Real Church. Real Life. Real Celebration.

What Do You Plead?

“All rise,” announced the bailiff. “The state of Georgia versus John Doe will come to order. Judge Davis presiding.”

“Take your seats, Ladies and Gentlemen,” says the judge. He smacked the gavel with automatic precision, and with the fatigue of a familiar thought said, “Bailiff, read the indictment.”judge

“Mr. Doe is accused of being a weak-kneed, lily-livered, panty-waisted, milk-toast Christian in the workplace.”

“How does the defendant plead?” asked the Judge.

“Not guilty, Your Honor,” said the defense attorney, Mrs. Shark.

“It seems we find ourselves at a familiar place, with a familiar set of events, on a different day,” sighed the judge. Excitedly, Mrs. Shark cleared her throat like a cat with mouthful of feathers. Judge Davis held off a grin and looked at the prosecutor, “Let’s hear the state’s opening statement, Mr. Churchy.”

“Your Honor,” began the prosecutor, “Ladies and Gentlemen of the jury, we will prove to you today that the defendant is guilty of being a false Christian on his job. Christianity is like an ornately decorated package that draws others to it because of its external beauty. Primary witnesses have submitted signed and notarized affidavits outlining questionable behavior by Mr. Doe. In fact, the state will prove beyond a doubt that Mr. Doe could not be a Christian because he spends most of his time on breaks and at lunch visiting and assisting the ones on his job that have made their animus and hatred for Godly things quite clear. Mr. Doe’s work record reflects he is always on time.
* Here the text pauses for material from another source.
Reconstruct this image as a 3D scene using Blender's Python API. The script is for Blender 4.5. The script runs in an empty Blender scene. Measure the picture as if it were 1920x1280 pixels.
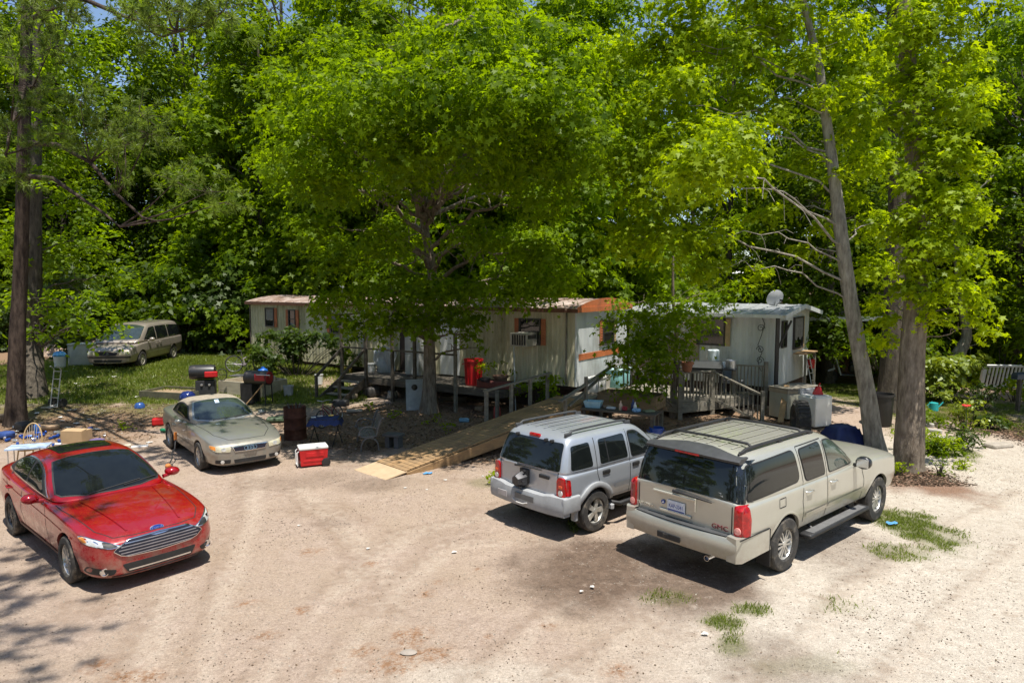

He has performed at the highest levels at each assessment for promotion. The state, as you may know, will occasionally infiltrate workplaces when an alleged Christian has such a good reputation, to determine whether or not they are telling unbelievers about Jesus Christ. Mr. Doe avoids the morning prayer group before work, and in fact, is spending time off the clock assisting his supervisor, who we know to be a homosexual, in meeting production quotas ahead of schedule. Mr. Doe, we will prove, is ashamed of Jesus.”

“Your turn, Mrs. Shark,” states Judge Davis.

“Ladies and Gentlemen, Mr. Doe is not guilty. He has made a concerted effort to stand out to both the so called Christians in his workplace and the non believers there. He doesn’t cajole or entice others to him with prayers and fancy church talk. He doesn’t want their praise and worship misplaced. He is a plain but useable package. Those who find the gift inside him seek it out because he lives a life of service. Mr. Doe is not ashamed of Jesus. He is sensitive the Holy Spirit, and chooses to follow that unction to either speak of Christ, or more often,  honor his employers by promoting their continued success. The external pomp and circumstance of man’s sparkly wrappings, like the Pharisees of Jesus’ day, look like dung compared to it. Mr. Doe is not guilty. He loves Jesus more than he desires to fit your mold. It goes without…”

“Wait a minute,” Judge Davis interrupted. “Mr. Churchy and Mrs. Shark, approach the bench! If this is another one of those people from that place near the high school…what’s it called?” “It’s the Gateway, Your Honor, and yes, Mr. Doe has been attending that church for years, “explained Mrs. Shark.

Judge Davis directed a focused glare at the reddening face of the prosecutor, “Mr. Churchy, I will see to it that you spend the remainder of your working years litigating for the ethical treatment of Osama Bin Laden if you return to my courtroom with another religiously biased, narrow-minded charge against those who have proven their mettle at at apostolic church. Is that clear? Case  dismissed!”